Le soluzioni possono essere viste da diverse angolazioni e, tra le varie ipotesi avanzate su queste pagine (limite al cumulo tout court, limite al cumulo con valutazione caso per caso, soglie di criticità e peso degli incarichi, un no “senza se e senza ma” al limite), alcune mi sono particolarmente gradite e vorrei insistere su un aspetto in particolare: la natura pubblicistica dell’incarico del revisore, il quale deve garantire l’osservanza della legge, dello statuto e dei corretti princìpi di amministrazione non solo nell’interesse dei soci che lo hanno scelto, ma nell’interessi di tutti i terzi.

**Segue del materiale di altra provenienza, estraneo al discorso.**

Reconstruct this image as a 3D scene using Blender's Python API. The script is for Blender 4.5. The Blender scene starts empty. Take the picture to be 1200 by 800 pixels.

Parlare di “limite al cumulo degli incarichi” è effettivamente riduttivo e banalizzante, anche se, a pensarci bene, non è facile capire come chi ha 50, o anche “solo” 40 o 30, incarichi assegnati possa dedicarsi profittevolmente (e l’avverbio non è qui nella sua accezione economica) alla revisione e presumibilmente alla “professione” nel senso più completo del termine.

Per innalzare il livello di qualità della prestazione resa dal sindaco (attività di vigilanza, verifiche periodiche, redazione della relazione al bilancio, rilascio di valutazioni e pareri) e garantire la partecipazione personale e professionale in tutte le delicate fasi della vita di una società, prime fra tutte le riunioni del CdA e dell’assemblea dei soci, è necessario, inevitabilmente, far parte di un numero limitato di collegi. Ma appare evidente che questa deve essere la conseguenza, non il presupposto.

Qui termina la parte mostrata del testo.